As the government pursed an appeal of Marrero's 2006 injunction with the New York-based 2nd Circuit, the plaintiffs sought to get their complaint amended to add additional plaintiffs – confederations representing other organizations doing overseas prevention work. The government refused to consent to such additions, arguing that individual members of these umbrella groups presented unique circumstances regarding the degree of burden they suffered. Marrero cut through these arguments, ruling that most of the prospective new plaintiffs could be added.

Marrero confronted a more serious issue in evaluating new guidelines the government had issued to meet the 2003 statutory requirement. Under the guidelines, federal aid recipients would be required to spin off totally separate organizations if they engaged in work with prostitutes or sex-traffickers but were unwilling to adopt the overt policy against prostitution.
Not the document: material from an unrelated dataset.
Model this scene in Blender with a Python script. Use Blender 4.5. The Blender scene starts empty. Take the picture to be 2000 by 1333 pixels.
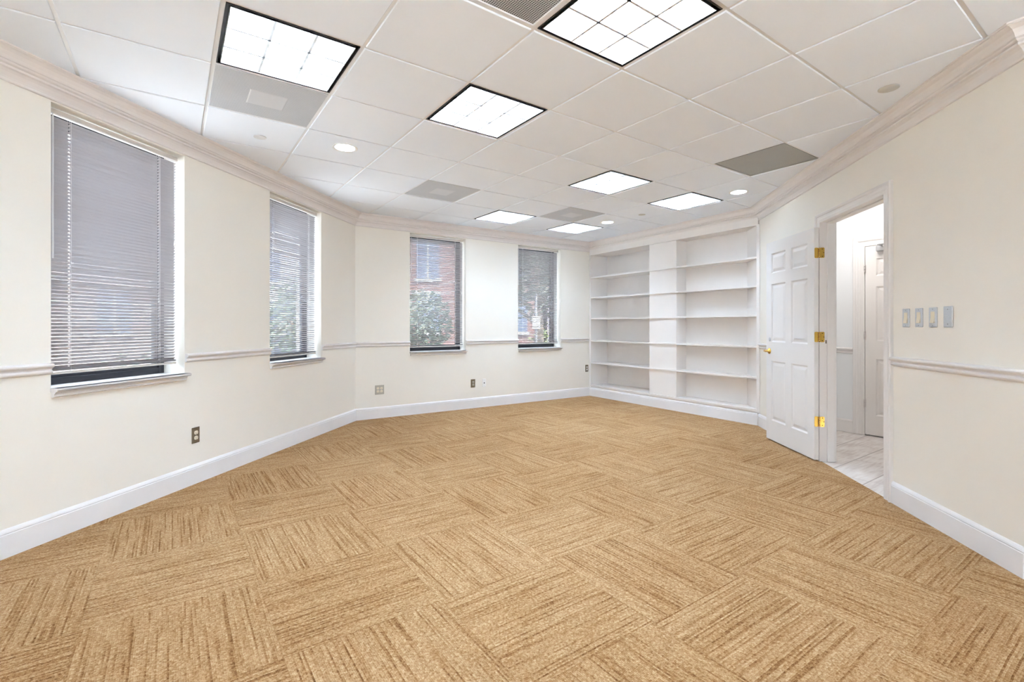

In other words, struggling groups would be required to divert resources to setting up duplicative entities in order to preserve their “ideological purity.”

Based on this new position by the government, the 2nd Circuit deferred ruling on its appeal and sent the case back to Marrero.

Marrero saw this for the nonsense that it is, and reiterated his earlier finding that the government seeks to impose an unconstitutional condition on the private sector aid recipients.

The judge specifically distinguished this situation from two other federal government funding restrictions. The US Supreme Court previously upheld a provision requiring that organizations receiving funding for family planning activities not provide, advocate for, or offer information about abortion. The Legal Services Corporation Act bans legal services organizations receiving federal funding from engaging in class action lawsuits against government agencies.

Marrero found that the abortion restriction did not require aid recipients to advocate the government's position, but merely not to use government money to advocate for or provide abortion-related services. The restriction did not compel speech as such. The judge pointed out that the Legal Service restriction was content-neutral, forbidding class action lawsuits against the government regardless of their subject matter.

In contrast, the prostitution provision compels private AIDS prevention organizations to adopt a political viewpoint in order to be eligible for funding. Back in 2006, Marrero ruled that was an infringement of their First Amendment rights, and this month found that the new government guidelines for implementing the restriction “do not remedy this constitutional defect.”

The government will surely seek to return to the 2nd Circuit for a substantive review of this ruling.